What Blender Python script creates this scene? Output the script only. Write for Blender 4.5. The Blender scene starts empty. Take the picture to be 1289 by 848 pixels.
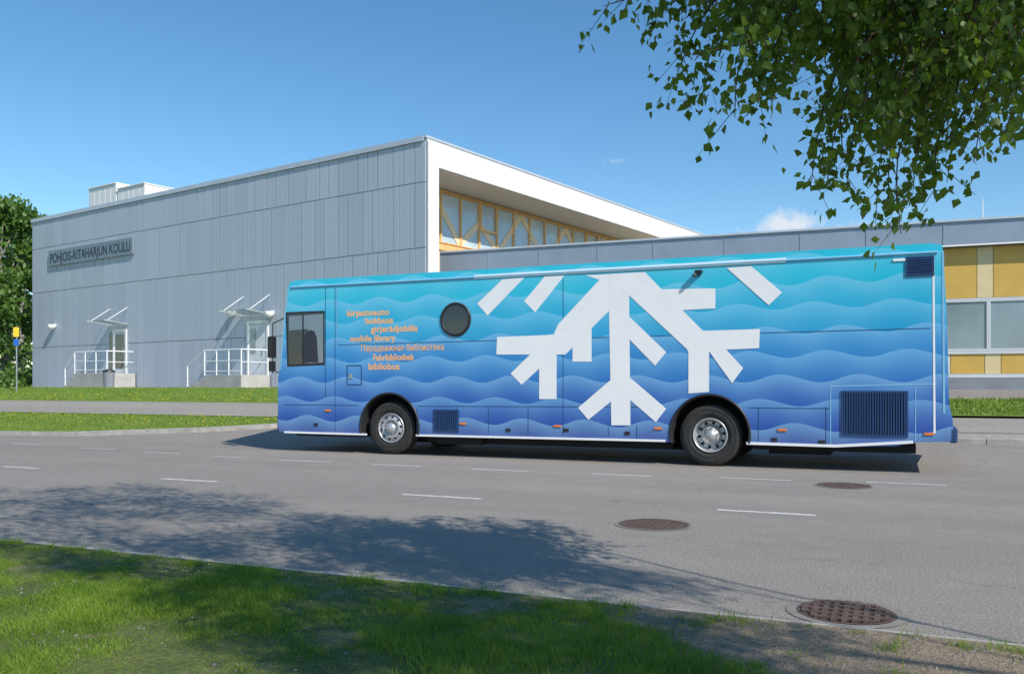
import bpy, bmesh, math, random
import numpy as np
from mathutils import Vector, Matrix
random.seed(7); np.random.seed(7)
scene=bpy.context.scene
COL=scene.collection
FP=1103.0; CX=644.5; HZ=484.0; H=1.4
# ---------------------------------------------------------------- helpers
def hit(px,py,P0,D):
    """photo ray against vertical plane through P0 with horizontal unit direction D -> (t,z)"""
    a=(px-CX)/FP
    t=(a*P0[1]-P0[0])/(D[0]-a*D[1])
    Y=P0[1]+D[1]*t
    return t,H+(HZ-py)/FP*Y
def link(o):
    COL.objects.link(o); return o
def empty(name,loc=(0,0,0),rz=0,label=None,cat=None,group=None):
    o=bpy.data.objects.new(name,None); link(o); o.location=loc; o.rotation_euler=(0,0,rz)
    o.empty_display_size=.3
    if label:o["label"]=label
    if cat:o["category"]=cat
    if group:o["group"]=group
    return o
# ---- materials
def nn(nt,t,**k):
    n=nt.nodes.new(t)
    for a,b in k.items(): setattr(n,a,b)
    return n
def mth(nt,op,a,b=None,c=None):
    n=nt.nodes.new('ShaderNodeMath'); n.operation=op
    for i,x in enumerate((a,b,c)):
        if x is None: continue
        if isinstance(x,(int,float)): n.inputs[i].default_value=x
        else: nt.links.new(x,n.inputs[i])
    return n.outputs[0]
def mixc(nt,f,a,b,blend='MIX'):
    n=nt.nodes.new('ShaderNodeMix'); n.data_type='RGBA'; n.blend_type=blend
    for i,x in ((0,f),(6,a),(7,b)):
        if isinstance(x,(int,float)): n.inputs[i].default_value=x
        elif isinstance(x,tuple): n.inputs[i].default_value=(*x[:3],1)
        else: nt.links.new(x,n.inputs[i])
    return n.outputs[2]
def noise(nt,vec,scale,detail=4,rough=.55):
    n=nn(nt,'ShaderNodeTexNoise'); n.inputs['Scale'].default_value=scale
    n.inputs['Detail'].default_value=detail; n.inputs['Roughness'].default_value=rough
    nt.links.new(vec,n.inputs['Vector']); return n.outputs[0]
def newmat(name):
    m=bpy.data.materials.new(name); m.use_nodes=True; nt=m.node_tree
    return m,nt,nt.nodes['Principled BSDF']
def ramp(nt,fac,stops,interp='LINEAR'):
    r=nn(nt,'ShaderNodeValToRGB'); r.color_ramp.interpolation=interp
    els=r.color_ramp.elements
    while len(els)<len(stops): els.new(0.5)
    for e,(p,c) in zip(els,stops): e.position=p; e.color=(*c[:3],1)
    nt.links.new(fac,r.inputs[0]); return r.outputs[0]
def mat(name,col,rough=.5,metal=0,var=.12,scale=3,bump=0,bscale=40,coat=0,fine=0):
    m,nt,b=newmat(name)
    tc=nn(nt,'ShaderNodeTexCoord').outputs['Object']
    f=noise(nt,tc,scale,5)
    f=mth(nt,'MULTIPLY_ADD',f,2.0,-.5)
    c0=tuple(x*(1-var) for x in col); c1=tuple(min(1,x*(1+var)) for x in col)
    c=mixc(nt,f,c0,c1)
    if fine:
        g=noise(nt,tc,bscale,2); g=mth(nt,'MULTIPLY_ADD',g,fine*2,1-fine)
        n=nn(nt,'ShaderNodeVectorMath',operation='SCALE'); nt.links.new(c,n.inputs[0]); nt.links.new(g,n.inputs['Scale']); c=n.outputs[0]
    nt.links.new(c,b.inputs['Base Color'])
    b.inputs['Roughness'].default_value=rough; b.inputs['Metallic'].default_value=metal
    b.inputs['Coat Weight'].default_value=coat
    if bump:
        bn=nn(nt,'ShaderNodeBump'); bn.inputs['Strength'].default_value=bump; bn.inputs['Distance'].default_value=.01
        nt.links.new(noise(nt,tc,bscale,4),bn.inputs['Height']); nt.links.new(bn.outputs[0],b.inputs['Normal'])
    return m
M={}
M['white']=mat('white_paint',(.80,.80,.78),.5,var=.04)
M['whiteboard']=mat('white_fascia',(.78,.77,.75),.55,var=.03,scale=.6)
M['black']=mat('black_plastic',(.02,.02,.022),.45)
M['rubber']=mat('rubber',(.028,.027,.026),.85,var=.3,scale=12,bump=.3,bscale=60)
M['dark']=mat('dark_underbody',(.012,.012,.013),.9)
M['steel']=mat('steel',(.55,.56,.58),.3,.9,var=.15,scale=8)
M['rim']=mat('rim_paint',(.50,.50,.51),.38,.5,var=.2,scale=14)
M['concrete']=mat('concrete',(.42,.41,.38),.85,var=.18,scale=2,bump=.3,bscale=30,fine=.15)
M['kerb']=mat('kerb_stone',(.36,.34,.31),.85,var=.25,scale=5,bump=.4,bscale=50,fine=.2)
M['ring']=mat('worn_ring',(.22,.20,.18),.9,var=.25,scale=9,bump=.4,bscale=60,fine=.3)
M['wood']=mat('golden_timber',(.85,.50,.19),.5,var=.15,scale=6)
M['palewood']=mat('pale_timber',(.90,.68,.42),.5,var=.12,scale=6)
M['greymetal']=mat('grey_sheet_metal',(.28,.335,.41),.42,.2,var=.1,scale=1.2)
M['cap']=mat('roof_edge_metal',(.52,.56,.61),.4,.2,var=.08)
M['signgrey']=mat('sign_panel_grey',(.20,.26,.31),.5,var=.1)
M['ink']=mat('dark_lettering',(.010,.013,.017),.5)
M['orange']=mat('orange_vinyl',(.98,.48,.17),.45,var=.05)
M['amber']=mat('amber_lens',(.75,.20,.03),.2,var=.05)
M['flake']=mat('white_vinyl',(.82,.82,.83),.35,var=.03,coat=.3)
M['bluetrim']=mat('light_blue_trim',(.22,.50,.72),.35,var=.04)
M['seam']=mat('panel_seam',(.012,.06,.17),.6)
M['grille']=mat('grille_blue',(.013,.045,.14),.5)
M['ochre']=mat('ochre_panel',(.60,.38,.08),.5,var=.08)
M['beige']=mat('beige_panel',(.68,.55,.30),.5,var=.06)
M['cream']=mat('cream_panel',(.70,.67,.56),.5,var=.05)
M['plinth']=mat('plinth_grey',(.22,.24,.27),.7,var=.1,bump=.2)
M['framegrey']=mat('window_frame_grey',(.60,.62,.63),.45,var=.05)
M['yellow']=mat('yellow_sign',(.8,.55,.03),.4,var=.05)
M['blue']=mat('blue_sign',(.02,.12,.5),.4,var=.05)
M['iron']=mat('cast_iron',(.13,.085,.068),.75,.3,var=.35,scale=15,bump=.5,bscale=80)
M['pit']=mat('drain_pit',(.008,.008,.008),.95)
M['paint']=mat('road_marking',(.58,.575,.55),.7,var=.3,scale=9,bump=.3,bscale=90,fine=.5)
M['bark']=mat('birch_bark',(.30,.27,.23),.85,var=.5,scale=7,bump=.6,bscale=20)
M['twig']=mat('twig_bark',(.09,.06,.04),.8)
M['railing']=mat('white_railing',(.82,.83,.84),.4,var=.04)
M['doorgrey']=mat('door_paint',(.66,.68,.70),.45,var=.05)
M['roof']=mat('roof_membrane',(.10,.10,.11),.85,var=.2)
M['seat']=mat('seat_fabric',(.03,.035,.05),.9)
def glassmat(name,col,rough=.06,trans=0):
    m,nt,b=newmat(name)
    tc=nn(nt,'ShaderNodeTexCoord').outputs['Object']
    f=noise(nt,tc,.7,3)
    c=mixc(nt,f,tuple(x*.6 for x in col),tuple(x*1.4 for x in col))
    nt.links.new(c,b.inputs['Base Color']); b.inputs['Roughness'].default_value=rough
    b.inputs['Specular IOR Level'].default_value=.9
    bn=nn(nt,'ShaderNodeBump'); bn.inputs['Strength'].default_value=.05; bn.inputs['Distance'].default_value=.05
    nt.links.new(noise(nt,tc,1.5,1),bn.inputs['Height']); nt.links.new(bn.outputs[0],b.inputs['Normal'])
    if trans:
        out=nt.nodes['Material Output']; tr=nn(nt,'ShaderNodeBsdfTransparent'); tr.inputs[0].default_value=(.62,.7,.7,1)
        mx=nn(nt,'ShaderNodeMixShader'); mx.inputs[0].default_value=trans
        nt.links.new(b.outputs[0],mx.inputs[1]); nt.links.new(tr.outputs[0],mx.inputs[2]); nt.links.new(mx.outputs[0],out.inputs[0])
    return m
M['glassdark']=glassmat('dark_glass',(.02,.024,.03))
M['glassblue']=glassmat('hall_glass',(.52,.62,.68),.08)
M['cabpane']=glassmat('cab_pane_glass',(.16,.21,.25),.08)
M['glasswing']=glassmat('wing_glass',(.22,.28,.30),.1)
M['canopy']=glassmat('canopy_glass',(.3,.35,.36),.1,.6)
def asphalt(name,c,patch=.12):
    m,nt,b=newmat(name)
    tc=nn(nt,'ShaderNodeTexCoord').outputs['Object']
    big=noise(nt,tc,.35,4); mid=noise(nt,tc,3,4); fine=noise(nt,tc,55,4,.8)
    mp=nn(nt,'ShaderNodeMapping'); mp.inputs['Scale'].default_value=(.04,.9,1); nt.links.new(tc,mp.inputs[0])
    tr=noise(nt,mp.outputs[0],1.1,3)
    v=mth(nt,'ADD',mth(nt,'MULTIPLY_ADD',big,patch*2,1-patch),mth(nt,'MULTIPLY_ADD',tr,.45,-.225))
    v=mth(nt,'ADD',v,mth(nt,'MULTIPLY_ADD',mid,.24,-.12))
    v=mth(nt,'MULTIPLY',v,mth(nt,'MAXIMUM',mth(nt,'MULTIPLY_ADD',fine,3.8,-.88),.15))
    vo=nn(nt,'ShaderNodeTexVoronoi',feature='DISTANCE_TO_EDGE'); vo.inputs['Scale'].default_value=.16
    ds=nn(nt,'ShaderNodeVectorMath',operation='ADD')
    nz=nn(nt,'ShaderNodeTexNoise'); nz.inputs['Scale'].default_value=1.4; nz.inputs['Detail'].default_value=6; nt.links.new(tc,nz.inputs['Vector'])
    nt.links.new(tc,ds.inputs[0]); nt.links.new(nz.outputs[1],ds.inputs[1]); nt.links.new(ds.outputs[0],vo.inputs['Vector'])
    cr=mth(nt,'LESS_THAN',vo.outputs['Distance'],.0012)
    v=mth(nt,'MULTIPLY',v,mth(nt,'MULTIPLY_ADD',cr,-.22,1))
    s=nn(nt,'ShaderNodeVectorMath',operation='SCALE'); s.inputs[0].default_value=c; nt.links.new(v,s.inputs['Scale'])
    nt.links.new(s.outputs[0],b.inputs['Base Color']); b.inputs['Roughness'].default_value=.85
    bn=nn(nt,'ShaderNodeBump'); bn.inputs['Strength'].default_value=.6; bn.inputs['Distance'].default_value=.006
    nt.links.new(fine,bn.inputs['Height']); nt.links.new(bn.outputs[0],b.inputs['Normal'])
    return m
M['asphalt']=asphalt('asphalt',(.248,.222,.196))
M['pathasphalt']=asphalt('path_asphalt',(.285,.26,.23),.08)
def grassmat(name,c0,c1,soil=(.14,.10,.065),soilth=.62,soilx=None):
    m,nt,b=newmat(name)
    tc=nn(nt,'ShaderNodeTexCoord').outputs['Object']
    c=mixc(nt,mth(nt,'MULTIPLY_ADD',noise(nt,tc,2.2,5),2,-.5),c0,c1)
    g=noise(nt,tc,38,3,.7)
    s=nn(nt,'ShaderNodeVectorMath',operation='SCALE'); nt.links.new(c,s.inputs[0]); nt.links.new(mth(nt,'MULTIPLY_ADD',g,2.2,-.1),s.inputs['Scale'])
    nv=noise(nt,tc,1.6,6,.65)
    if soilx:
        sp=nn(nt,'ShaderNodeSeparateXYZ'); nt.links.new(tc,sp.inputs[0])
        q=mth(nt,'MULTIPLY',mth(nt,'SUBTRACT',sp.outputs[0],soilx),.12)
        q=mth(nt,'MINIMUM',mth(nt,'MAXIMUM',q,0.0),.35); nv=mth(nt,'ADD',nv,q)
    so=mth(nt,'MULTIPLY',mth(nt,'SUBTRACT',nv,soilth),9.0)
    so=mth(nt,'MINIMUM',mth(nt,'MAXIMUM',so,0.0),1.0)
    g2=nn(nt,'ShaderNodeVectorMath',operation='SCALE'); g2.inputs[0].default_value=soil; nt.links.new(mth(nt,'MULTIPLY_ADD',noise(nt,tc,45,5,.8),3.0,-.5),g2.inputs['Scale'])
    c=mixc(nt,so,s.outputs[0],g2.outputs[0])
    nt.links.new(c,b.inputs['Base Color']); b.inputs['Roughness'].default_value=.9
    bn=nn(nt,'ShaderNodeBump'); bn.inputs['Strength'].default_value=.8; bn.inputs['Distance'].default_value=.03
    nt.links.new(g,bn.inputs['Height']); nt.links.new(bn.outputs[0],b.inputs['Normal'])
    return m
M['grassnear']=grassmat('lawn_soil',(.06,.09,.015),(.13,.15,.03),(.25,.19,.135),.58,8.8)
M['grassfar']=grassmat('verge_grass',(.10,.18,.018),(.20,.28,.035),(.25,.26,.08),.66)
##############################
AIM: Gather each line that holds "scene".

RESULT FOR THIS EXERCISE:
What Blender Python script creates this scene? Output the script only. Write for Blender 4.5. The Blender scene starts empty. Take the picture to be 1289 by 848 pixels.
scene=bpy.context.scene
COL=scene.collection